Athletissima Lausanne has confirmed the full 17-event programme for the 51st edition of the Diamond League meeting at the Stade de la Pontaise on 21 August, organisers announced this week. The Swiss leg has been a fixture on the global circuit for half a century, and the 2026 programme leans heavily into the events that have historically defined the meeting's character: world-class middle-distance racing, technically demanding sprints and the deeply theatrical men's pole vault that, once again, will be staged as a stand-alone City Event in the heart of Lausanne the night before the main meet.
For men, the programme on 21 August will include the 200m, 800m, 110m hurdles, long jump, triple jump, javelin, 5,000m and 400m hurdles, with the pole vault staged separately on 20 August in front of the city's lakefront audience. For women, the lineup features the 200m, 800m, 100m hurdles, pole vault, 400m hurdles, 3,000m steeplechase, javelin and a 4x100m relay — the relay component giving the meeting one of its more crowd-pleasing moments inside an otherwise event-by-event Diamond League discipline allocation.
The decision to retain the men's pole vault as a separate City Event is the most distinctive feature of this year's structure. Athletissima pioneered the concept of moving the vault away from the stadium and into a public square in front of thousands of standing spectators, and the format has subsequently been borrowed by Stockholm, Brussels and other Diamond League meets. With Mondo Duplantis, Sam Kendricks and EJ Obiena all expected on the circuit through August, the Lausanne edition is once again positioned as one of the standout vault nights of the season, irrespective of who eventually fronts the start sheet.
Programme balance also reflects the wider rotation policy that has shaped Diamond League scheduling in 2026. The men's 5,000m, men's javelin, women's steeplechase and women's pole vault all return after circulating off the main programme last year, and the inclusion of the women's 4x100m relay continues the meeting's recent push to build event variety late in the European season. Tickets for both the City Event and the main meeting at the Pontaise went on sale to club partners and members earlier this week, with public release timed for the start of June.

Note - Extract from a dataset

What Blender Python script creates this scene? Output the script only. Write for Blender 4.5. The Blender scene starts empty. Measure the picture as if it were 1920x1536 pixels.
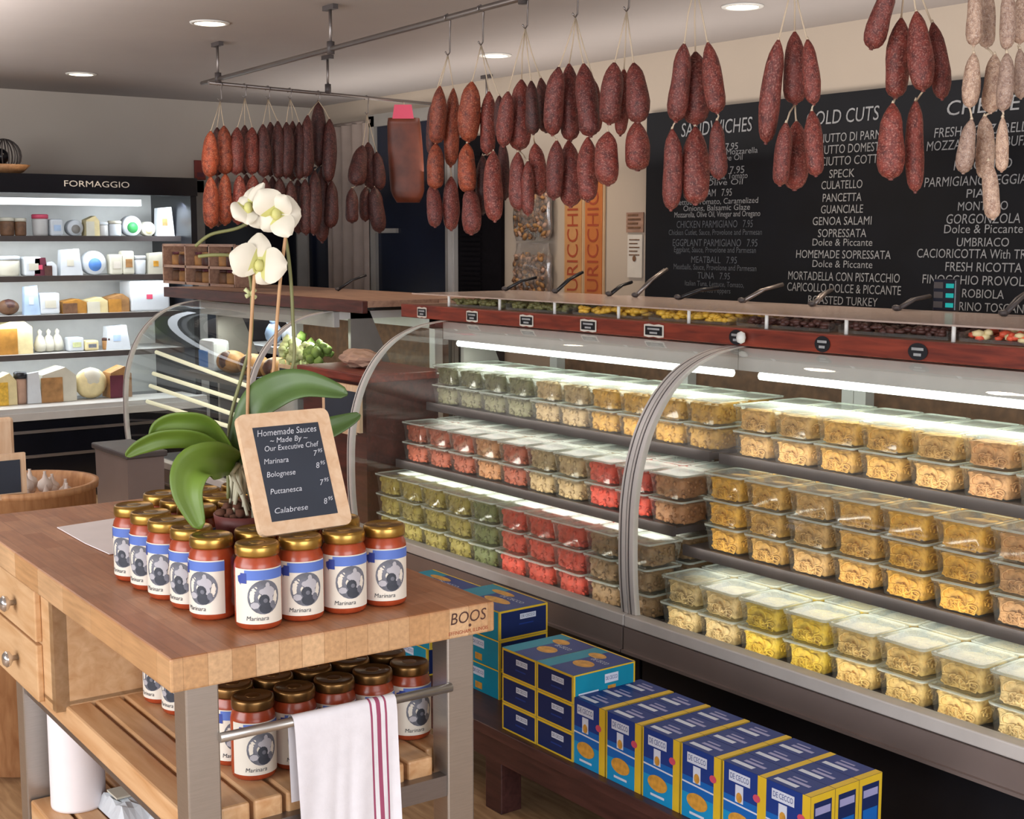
import bpy, bmesh, math, random
from mathutils import Vector, Matrix, Euler
R = random.Random(7)
sc = bpy.context.scene
COL = sc.collection
PI = math.pi

# ------------------------------------------------------------------ camera model
F, CX, CY = 2561.0, 960.0, 768.0
PITCH, YAW, EYE = math.radians(7.12), math.radians(36.5), 1.58
HD = Vector((-math.cos(YAW), math.sin(YAW), 0)); RT = Vector((math.sin(YAW), math.cos(YAW), 0)); UP = Vector((0, 0, 1))
FW = HD * math.cos(PITCH) - UP * math.sin(PITCH)
UU = HD * math.sin(PITCH) + UP * math.cos(PITCH)
CAM = Vector((0, 0, EYE))
def ray(x, y): return FW + RT * ((x - CX) / F) - UU * ((y - CY) / F)
def onz(x, y, z): r = ray(x, y); return CAM + r * ((z - EYE) / r.z)
def ony(x, y, Y): r = ray(x, y); return CAM + r * (Y / r.y)
def onx(x, y, X): r = ray(x, y); return CAM + r * (X / r.x)
def atd(x, y, d): return CAM + ray(x, y) * d
def depth(p): return (Vector(p) - CAM).dot(FW)

# ------------------------------------------------------------------ objects
KIDS, WM = {}, {}
def reg(o, parent, m):
    COL.objects.link(o)
    if parent is not None:
        o.parent = parent; KIDS.setdefault(parent.name, []).append(o)
    WM[o.name] = (WM[parent.name] if parent is not None else Matrix.Identity(4)) @ m
    return o
def tag(o, label=None, cat=None, group=None, kind=None):
    if label: o['label'] = label
    if cat: o['category'] = cat
    if group: o['group'] = group
    if kind: o['kind'] = kind
    return o
def thing(name, label, cat, loc=(0, 0, 0), rot=(0, 0, 0), group=None):
    o = bpy.data.objects.new(name, None); o.empty_display_size = .05
    o.location = loc; o.rotation_euler = rot
    reg(o, None, Matrix.Translation(Vector(loc)) @ Euler(rot).to_matrix().to_4x4())
    return tag(o, label, cat, group)
def copy_tree(o, parent=None):
    c = o.copy(); COL.objects.link(c); c.parent = parent
    WM[c.name] = WM[o.name]
    if parent is not None: KIDS.setdefault(parent.name, []).append(c)
    for k in list(KIDS.get(o.name, [])): copy_tree(k, c)
    return c
def place(c, loc, rz=0, label=None, group=None):
    c.location = loc; c.rotation_euler = (0, 0, rz)
    WM[c.name] = Matrix.Translation(Vector(loc)) @ Matrix.Rotation(rz, 4, 'Z')
    return tag(c, label, None, group)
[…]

For European athletes still chasing automatic qualification for the Diamond League Final in Brussels on 4-5 September, Athletissima sits in a critical late-August window between the meeting in Silesia and the Final itself. Lausanne has historically been the night where Diamond League standings tighten dramatically, and a strong 21 August programme — paired with the City Event on 20 August — gives the Swiss organisers another opportunity to host a meet whose competitive consequences run well beyond a single evening on the lakeshore.